Friday 9 August 2013

Gillingham 0 Bristol City 2

Match 12/13/1039 - Tuesday, 6th August 2013 - Capital One Cup 1R

Gillingham (0) 0
Bristol City (1) 2 Baldock 21, Wynter 67
Att. 2,585

Entrance: £15
Programme: £2
Mileage: 45/544

Match Report

Don't panic Mr Mainwaring, exclaimed Corporal Jones when, in the much-loved 1970s sitcom Dad's Army, the aged member of the Home Guard scurried around like a headless chicken. The unnecessary and unwarranted boos that greeted the final whistle of this Capital One First Round tie suggests there are a few Corporal Jones in our midst, but two defeats at the start of the season is not the equivalent of the Germans marching through the high street of Walmington-on-Sea.

The draw had thrown together two serial failures in Round One of this competition. In the last four years, only once had either team progressed to the second round and that was last season when Gillingham won through. . . at Bristol City. Perfect symmetry seemed an almost inevitable conclusion.

A seat on the bench for Saturday's League opener assured a place in the team with the exception of the reserve goalkeeper as Martin Allen rotated his squad to give everybody available an early season run-out. The day had opened badly with the news that Matt Fish, who went down injured in just the third minute of Saturday's game had suffered a serious cruciate injury that will sideline him for a minimum of six months. In his place, Michael Harriman, a 20-year-old full back from Queen's Park Rangers was drafted in on a 28 day loan.
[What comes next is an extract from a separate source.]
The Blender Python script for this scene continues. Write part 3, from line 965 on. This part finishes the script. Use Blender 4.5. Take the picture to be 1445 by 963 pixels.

Bristol City won the game with a goal in each half with a degree of comfort which, at least suggested, that they would be one of the clubs in and around the play-off places at the end of the season. The Robins passed their way through a Gillingham midfield that was woefully poor and does leave something for Corporal Jones to worry about.

The visitors broke the deadlock in the 21st when the impressive Jay Emmanuel-Thomas weaved his way past Harriman to lay on a plate a close range opportunity for Sam Baldock. In fairness to Harriman, this was about the only time he was left wanting, and his speed and willingness to get forward was a welcome sight in the wake of Fish's long term absence.

Adebayo Akinfenwa should have equalised immediately but steered his header over the bar, a similar opportunity was also spurned later in the half as the Big Man made a disappointing return to competitive action at Priestfield.

Overrun in midfield, Gillingham were thankful for the reflexes of Stuart Nelson and good fortune to keep their goal intact in the early part of the second half. Jordan Wynter headed against the bar after Nelson had made a fine save when it seemed easier to score.

The ineffective partnership of Akinfenwa and Antonio German was withdrawn on the hour and replaced with Cody McDonald and Danny Kedwell and the subsequent introduction of Myles Weston sparked the home side into positive action but not before the visitors finally doubled their advantage. Emmanuel-Thomas' shot took a wicked deflection off Adam Barrett to fall kindly into the path of Wynter to fire past Nelson.

I'm not going to panic, Mr Mainwaring, but I fear there is, if not a doomsday, a serious impending scenario. The rest of August's fixtures are against teams that are expected to be among the challengers for promotion come the end of the season. It is not unreasonable to fear that we could enter September still on zero points and the opening two matches of that month are tricky away games and from there the pressure is going to really build. The difference in quality between the two divisions is significant, in fact, it appears to me to be a wider gap than when we last came up and we know that ended in tears.

This can be turned around, but not with the wafer-thin squad that we possess at this moment in time. Some quality in midfield needs to be brought in via the loan market, what we saw of Harriman leads me to believe there must be some 20-year-olds not quite cutting it in the Championship that are capable of doing a job in League One, they just have to be unearthed and we have to believe that Martin Allen and his management team are up to that particular task.

I'm hopeful that Linganzi will find his feet, pretty sure Weston, who had a good 25 minutes in this match, and Whelpdale can be influential, but honestly believe we need that one central midfielder that creates something out of nothing, because if we have somebody that can supply the bullets, surely there is a combination up front that can supply the finish.

We're all doomed! . . . far from it, Private Frazer.